South Australian artist Julie Aldridge is fighting to regain control of a mosaic design that has been repeatedly copied and sold online without her permission.
The Port Lincoln artist created Sunset Wave for an exhibition at the Barossa Regional Gallery. Although it initially failed to sell, an American buyer later discovered the work through Pinterest and purchased it in 2013.
Since then, Aldridge has found versions of the design across the internet, including murals, quilts, canvases, colouring pages, crochet patterns and homewares. She says the copies have appeared without payment, approval or proper credit.
Her latest battle involves low-cost rugs displaying the artwork on online marketplace Temu. At one stage, more than 20 sellers were allegedly offering products featuring the design. Temu removed reported listings, but Aldridge said new versions continued to appear.
The Arts Law Centre of Australia described the direct reproductions as clear copyright infringements.

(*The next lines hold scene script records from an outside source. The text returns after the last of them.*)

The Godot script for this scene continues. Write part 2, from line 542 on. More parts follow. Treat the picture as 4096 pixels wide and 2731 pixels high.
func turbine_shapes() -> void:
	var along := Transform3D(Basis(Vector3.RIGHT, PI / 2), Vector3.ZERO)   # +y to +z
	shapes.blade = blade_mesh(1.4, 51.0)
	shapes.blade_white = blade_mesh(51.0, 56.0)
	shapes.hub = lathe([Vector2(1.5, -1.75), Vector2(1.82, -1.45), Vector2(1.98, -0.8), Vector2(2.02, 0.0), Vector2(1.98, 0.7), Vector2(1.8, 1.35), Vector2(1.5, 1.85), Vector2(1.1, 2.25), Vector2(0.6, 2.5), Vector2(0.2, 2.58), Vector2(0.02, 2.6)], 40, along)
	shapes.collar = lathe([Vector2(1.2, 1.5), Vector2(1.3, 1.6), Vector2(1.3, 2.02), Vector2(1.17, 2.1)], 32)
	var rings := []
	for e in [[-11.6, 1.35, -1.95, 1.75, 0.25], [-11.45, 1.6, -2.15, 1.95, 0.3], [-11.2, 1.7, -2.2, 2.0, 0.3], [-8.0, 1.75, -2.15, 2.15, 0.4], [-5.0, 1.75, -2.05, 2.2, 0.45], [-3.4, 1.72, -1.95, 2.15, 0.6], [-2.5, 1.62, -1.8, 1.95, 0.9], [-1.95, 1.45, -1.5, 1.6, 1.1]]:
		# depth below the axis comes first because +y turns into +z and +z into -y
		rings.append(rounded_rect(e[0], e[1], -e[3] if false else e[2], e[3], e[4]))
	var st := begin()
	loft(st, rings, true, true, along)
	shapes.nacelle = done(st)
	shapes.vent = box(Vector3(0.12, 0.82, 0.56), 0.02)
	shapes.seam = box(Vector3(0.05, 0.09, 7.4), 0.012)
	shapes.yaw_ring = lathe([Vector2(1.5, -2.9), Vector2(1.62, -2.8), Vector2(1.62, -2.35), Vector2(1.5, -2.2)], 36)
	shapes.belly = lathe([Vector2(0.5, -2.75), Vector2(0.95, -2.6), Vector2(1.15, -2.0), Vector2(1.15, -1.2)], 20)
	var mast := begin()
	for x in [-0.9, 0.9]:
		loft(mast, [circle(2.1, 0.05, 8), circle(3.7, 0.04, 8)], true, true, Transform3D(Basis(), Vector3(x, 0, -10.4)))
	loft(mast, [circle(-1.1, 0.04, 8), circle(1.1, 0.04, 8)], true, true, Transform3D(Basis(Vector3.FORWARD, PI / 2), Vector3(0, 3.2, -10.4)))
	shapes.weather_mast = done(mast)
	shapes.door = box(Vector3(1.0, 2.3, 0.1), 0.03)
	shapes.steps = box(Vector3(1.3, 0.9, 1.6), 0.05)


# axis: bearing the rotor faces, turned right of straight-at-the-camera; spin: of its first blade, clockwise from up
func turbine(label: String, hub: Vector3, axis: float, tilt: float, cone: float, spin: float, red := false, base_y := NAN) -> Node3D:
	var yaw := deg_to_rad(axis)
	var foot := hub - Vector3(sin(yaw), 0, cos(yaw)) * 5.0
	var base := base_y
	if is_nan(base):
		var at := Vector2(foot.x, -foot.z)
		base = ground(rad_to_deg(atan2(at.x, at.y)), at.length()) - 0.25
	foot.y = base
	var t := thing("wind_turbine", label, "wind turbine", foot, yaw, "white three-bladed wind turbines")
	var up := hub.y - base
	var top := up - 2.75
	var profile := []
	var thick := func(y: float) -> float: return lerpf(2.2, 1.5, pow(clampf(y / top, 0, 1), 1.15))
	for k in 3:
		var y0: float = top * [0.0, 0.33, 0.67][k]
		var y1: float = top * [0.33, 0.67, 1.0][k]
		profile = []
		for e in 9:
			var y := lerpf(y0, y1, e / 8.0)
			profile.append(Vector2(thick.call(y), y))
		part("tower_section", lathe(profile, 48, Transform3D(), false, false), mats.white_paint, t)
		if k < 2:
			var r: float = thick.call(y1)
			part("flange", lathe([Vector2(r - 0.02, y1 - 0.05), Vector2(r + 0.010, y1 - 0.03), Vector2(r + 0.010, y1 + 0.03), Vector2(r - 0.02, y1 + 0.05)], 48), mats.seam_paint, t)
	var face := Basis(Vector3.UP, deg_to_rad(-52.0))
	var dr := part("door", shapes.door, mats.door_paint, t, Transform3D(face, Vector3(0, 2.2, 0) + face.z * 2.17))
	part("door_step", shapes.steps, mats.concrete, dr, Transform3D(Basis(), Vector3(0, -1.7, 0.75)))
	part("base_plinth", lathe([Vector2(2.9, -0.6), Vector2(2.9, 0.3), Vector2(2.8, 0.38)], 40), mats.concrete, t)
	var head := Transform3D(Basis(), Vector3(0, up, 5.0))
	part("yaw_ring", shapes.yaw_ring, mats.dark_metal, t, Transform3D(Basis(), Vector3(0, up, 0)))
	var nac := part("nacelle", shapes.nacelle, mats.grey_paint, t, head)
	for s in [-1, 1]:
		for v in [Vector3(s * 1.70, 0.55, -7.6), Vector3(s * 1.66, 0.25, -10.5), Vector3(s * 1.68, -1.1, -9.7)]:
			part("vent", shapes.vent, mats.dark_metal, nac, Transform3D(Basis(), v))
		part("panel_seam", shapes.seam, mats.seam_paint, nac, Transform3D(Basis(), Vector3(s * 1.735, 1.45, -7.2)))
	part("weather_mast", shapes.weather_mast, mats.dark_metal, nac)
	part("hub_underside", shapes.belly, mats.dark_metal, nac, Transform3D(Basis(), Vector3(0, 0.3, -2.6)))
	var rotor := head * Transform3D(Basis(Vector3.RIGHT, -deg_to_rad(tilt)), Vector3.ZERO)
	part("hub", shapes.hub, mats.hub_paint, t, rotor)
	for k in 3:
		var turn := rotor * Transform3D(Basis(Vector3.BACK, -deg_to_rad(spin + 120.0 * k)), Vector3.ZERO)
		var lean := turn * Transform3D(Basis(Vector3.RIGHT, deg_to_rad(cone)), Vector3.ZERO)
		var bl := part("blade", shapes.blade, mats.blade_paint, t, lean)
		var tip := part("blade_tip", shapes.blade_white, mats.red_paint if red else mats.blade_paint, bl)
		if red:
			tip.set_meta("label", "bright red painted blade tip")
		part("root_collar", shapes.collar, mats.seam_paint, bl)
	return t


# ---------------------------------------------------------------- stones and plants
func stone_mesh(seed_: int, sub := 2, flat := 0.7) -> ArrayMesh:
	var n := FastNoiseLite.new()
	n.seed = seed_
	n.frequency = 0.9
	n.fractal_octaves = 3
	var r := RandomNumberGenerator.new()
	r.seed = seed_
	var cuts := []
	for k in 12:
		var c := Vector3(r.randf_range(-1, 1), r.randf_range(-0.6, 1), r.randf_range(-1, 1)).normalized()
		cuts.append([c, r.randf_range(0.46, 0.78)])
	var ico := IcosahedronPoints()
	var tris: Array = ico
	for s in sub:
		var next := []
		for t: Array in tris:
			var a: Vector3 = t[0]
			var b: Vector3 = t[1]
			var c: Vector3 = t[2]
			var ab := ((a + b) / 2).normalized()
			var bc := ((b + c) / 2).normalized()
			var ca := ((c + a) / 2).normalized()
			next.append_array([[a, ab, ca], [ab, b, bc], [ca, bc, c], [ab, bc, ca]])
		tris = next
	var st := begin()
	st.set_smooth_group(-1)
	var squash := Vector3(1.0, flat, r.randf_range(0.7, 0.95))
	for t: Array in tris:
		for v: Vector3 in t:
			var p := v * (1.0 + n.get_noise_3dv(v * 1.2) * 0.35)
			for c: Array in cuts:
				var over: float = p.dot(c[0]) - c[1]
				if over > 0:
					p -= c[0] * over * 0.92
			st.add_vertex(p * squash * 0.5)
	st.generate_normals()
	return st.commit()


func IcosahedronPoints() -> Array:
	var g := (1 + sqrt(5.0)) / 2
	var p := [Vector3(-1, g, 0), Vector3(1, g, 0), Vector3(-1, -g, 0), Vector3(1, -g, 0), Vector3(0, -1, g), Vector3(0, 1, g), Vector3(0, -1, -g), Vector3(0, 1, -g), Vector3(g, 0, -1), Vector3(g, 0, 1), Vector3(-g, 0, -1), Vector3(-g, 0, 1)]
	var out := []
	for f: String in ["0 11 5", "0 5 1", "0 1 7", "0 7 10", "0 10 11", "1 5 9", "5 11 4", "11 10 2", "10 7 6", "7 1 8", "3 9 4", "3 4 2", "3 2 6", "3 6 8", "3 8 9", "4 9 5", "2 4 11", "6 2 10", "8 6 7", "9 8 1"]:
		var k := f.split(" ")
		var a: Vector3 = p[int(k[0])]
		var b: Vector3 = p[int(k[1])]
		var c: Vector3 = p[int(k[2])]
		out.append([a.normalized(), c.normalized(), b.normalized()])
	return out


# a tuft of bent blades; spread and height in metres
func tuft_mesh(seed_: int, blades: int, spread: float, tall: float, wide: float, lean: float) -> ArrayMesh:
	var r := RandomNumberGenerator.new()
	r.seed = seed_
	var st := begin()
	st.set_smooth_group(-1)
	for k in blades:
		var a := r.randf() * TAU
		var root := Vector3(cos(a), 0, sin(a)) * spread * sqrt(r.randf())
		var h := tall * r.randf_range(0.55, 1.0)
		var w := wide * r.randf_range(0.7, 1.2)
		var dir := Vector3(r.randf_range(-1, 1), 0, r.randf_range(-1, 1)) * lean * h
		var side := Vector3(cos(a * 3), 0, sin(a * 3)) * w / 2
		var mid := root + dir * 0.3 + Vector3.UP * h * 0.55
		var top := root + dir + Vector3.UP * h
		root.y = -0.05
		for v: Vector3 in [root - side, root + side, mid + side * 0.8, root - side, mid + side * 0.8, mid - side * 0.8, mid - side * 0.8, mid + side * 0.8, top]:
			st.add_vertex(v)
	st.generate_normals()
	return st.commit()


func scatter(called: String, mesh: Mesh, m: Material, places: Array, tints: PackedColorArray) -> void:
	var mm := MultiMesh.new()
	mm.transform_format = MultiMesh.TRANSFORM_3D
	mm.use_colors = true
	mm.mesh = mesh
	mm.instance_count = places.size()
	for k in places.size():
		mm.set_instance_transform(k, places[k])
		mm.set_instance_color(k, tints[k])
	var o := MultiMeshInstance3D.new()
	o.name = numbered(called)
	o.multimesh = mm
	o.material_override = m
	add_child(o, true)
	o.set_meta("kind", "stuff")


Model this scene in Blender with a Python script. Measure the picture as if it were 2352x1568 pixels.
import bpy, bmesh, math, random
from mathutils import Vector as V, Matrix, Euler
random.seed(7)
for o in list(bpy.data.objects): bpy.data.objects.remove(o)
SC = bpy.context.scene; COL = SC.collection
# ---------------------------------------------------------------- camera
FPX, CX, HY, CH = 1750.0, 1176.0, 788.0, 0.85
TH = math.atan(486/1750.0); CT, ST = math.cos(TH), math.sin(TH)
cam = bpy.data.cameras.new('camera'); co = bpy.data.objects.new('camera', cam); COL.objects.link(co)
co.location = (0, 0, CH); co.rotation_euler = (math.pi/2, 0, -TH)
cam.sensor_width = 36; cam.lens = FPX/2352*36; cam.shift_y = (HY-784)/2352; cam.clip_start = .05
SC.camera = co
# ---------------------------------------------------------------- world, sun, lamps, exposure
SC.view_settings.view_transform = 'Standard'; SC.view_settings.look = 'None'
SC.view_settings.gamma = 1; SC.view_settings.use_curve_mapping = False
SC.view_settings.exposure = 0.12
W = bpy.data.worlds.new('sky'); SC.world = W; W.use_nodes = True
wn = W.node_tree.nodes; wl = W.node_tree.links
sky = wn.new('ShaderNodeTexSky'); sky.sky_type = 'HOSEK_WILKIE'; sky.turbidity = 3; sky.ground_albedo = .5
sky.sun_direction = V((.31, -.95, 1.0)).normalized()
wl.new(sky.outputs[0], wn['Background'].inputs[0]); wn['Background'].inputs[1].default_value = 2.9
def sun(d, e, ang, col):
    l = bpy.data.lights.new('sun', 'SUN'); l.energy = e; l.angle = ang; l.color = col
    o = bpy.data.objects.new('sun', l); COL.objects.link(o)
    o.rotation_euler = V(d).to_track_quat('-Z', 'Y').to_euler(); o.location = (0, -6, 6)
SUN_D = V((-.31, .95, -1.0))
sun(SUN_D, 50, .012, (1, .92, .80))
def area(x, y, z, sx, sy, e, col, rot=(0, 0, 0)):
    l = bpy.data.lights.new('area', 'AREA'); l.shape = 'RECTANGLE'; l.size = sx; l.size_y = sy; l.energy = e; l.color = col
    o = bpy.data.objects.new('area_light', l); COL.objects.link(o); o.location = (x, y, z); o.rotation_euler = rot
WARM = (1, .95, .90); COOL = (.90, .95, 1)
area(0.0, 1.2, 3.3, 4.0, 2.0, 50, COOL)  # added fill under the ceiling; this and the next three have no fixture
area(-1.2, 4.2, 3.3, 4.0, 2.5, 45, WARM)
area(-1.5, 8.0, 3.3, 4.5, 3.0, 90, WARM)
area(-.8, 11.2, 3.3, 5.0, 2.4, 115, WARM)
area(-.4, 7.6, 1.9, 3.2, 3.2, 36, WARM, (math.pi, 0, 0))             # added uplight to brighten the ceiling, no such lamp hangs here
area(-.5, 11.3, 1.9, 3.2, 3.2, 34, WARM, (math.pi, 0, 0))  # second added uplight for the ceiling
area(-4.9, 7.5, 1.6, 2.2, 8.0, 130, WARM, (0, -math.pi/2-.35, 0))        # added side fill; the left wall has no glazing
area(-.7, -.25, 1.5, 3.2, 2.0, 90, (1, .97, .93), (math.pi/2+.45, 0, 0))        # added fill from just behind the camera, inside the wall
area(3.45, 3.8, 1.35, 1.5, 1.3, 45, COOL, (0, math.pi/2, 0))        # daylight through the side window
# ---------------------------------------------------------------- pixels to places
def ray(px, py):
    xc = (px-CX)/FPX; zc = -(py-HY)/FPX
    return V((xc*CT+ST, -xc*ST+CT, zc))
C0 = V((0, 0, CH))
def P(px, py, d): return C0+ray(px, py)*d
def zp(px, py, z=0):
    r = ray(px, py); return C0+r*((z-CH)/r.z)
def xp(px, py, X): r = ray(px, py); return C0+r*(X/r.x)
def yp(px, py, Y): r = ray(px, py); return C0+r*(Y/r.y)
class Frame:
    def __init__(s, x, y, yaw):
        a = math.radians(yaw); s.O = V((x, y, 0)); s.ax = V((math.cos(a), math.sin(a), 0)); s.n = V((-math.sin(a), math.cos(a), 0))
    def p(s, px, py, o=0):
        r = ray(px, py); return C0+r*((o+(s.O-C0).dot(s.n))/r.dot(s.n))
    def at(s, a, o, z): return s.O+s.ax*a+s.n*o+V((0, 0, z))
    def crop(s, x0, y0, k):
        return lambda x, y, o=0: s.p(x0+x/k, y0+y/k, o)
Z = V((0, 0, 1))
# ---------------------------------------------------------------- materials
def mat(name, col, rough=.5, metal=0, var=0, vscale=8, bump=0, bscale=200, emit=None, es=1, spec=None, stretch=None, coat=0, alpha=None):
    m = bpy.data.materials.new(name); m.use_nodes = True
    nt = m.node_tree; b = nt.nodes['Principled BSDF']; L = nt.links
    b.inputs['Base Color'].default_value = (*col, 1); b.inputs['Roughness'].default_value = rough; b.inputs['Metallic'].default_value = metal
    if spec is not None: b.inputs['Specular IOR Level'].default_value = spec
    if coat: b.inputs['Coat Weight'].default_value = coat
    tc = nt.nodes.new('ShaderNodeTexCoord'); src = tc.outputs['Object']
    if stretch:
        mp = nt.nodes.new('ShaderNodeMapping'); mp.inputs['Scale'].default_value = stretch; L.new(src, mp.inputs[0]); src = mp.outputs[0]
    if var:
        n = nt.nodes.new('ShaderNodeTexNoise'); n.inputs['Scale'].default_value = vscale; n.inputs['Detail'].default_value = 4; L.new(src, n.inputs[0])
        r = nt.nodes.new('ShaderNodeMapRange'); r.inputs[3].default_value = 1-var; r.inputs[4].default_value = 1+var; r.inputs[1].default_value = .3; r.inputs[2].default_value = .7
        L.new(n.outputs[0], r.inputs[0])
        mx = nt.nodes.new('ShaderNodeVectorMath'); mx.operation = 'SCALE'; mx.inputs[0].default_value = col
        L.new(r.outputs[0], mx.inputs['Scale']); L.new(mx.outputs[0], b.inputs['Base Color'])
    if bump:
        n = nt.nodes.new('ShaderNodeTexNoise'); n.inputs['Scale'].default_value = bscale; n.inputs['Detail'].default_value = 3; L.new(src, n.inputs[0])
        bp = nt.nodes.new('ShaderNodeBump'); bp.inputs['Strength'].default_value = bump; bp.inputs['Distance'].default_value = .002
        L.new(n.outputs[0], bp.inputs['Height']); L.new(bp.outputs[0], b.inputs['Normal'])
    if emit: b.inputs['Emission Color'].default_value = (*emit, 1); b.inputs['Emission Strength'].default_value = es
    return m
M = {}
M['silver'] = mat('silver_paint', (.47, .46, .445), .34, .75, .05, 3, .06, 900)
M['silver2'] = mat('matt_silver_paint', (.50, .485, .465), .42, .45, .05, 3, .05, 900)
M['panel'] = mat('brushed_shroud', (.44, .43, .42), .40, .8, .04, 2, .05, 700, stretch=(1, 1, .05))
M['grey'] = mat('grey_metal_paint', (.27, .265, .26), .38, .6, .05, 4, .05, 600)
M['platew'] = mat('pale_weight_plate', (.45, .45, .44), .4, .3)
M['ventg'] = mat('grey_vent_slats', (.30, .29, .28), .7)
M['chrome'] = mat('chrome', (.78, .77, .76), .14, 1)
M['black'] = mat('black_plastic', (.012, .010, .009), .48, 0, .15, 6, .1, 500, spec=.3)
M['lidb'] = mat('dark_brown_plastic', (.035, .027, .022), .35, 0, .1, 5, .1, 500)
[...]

However, legal advocates warned that artists often lack the money and resources required to pursue international sellers and large technology platforms.
Digital media expert Teodor Mitew said early social-media platforms frequently stripped identifying information from images as users reposted, cropped and shared them. This allowed artworks to circulate widely while their creators became increasingly difficult to identify.
Temu said intellectual-property infringement was prohibited on its platform and that reported listings had been removed. The company also added Aldridge’s work to its protection database for future monitoring.
Pinterest said its copyright policies and reporting systems had significantly improved since the artwork first appeared online.
Aldridge said she would continue searching online marketplaces for unauthorised copies, despite describing the experience of seeing years of creative work reproduced without consent as deeply upsetting.